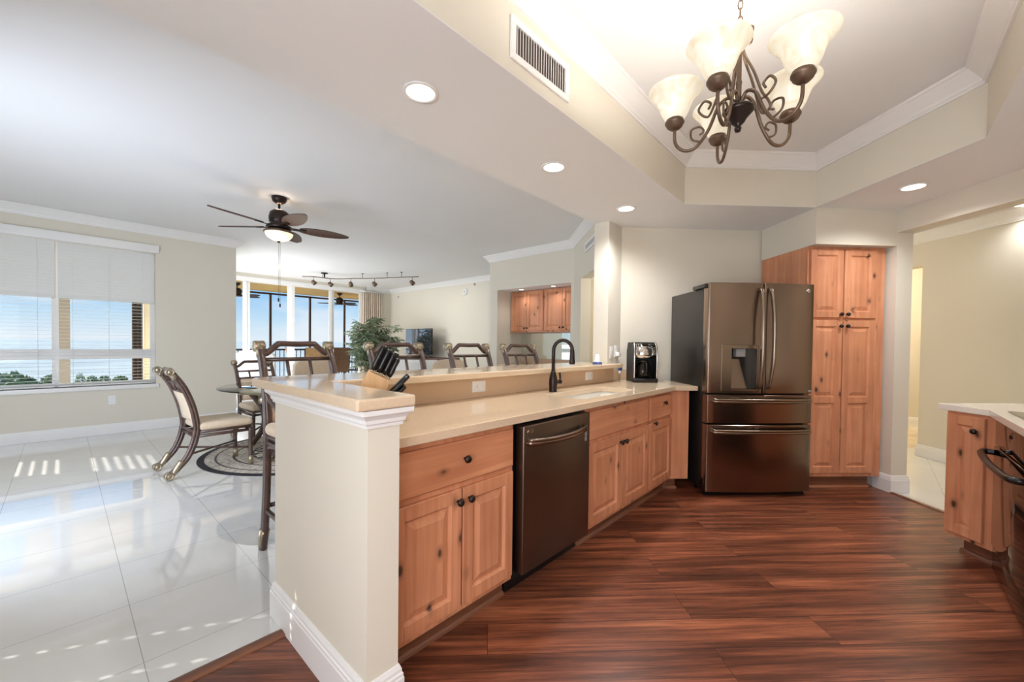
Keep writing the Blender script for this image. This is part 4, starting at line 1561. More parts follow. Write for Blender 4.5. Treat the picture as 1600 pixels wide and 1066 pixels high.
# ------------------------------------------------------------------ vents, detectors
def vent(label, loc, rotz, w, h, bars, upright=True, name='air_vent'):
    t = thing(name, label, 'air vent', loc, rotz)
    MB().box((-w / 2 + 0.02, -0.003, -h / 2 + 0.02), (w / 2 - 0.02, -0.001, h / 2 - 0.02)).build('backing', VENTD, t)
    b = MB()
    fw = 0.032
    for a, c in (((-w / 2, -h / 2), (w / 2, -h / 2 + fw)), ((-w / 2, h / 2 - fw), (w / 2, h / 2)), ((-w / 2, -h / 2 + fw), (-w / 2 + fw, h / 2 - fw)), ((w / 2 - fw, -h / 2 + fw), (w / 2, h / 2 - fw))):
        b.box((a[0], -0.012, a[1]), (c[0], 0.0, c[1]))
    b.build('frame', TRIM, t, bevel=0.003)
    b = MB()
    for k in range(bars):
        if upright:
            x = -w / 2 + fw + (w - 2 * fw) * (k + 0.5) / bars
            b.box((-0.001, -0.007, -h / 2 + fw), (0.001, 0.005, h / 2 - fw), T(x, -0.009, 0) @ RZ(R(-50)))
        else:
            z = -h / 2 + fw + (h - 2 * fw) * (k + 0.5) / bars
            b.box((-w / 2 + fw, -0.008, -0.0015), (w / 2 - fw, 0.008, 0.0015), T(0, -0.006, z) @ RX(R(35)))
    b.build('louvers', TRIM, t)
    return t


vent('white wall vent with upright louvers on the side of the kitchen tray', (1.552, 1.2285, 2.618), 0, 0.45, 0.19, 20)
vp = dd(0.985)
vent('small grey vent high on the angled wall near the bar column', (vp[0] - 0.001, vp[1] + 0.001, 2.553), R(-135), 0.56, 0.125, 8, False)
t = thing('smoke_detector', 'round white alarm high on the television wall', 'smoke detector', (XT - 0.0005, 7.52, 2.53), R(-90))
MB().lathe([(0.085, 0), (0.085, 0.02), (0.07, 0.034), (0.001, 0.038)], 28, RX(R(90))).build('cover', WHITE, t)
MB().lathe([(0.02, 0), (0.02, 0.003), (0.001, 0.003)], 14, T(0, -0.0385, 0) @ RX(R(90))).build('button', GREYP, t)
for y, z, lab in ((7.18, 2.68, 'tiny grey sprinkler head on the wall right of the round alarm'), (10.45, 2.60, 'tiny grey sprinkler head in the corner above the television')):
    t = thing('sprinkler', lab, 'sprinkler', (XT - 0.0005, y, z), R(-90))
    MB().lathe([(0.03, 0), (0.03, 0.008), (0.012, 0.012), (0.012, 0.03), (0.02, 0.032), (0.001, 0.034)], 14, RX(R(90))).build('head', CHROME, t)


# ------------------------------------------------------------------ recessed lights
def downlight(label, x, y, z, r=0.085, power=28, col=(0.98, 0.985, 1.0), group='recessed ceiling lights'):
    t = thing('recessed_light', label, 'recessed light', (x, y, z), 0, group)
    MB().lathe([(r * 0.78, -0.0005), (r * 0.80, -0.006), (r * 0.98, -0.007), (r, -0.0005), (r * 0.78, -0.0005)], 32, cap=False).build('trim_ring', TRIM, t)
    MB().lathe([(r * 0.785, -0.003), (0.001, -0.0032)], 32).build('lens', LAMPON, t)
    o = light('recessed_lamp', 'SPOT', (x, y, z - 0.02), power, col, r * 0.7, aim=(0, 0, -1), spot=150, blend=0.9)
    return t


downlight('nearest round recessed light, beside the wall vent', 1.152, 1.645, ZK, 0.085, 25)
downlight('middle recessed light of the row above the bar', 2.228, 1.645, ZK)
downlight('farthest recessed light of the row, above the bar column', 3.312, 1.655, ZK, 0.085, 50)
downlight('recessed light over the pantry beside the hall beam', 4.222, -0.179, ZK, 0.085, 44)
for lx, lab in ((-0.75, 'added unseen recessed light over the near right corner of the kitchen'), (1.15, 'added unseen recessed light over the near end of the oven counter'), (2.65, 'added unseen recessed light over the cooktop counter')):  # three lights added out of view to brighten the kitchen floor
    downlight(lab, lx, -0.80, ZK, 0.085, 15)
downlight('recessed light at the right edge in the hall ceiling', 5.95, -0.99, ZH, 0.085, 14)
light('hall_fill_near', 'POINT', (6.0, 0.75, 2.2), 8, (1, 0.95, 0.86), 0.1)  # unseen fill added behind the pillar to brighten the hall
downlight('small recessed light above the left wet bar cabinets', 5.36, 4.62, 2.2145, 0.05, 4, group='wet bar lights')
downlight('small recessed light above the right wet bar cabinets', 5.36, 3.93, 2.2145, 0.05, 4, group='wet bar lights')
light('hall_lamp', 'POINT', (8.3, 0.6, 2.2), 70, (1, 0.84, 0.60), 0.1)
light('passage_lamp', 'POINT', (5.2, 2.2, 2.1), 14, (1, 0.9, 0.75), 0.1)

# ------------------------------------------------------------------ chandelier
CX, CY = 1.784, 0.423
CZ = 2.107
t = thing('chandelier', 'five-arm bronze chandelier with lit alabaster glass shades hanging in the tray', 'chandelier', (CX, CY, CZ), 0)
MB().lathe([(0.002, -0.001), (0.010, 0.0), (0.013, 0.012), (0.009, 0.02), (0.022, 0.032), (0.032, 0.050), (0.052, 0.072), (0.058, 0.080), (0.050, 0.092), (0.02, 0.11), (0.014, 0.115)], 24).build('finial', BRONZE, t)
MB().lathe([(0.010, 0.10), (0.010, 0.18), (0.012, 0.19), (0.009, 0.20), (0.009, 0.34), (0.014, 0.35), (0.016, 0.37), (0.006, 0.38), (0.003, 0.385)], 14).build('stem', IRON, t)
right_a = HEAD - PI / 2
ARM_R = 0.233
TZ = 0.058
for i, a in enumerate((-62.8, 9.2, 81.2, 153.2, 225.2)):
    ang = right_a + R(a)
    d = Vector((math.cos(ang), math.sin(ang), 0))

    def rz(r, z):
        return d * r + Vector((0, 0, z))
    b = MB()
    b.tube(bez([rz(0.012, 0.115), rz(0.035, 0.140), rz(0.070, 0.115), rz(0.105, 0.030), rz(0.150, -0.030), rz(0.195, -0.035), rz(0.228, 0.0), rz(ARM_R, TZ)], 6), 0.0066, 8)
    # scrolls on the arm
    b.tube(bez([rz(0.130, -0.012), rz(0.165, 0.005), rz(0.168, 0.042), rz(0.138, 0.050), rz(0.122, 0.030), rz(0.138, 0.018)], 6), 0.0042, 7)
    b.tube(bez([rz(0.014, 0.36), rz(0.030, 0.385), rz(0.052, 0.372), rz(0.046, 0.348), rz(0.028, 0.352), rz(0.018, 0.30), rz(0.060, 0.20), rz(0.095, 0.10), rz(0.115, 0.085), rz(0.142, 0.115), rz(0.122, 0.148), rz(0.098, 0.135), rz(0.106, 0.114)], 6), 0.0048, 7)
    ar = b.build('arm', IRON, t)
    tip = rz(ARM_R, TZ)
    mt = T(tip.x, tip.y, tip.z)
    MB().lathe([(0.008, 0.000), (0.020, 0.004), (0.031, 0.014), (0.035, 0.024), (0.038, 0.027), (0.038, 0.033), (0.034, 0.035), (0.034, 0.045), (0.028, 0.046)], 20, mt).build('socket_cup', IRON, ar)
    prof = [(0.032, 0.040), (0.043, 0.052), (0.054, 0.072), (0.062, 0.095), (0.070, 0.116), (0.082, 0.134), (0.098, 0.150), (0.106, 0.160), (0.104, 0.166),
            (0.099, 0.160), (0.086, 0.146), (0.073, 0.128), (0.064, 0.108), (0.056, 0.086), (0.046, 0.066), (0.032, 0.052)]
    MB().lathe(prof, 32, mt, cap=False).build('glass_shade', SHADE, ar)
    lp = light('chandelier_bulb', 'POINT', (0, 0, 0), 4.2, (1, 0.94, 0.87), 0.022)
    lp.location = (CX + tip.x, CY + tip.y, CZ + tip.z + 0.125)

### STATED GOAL
Extract all lines containing the word "high".

### COMPLETE ANSWER
Keep writing the Blender script for this image. This is part 4, starting at line 1561. More parts follow. Write for Blender 4.5. Treat the picture as 1600 pixels wide and 1066 pixels high.
vent('small grey vent high on the angled wall near the bar column', (vp[0] - 0.001, vp[1] + 0.001, 2.553), R(-135), 0.56, 0.125, 8, False)
t = thing('smoke_detector', 'round white alarm high on the television wall', 'smoke detector', (XT - 0.0005, 7.52, 2.53), R(-90))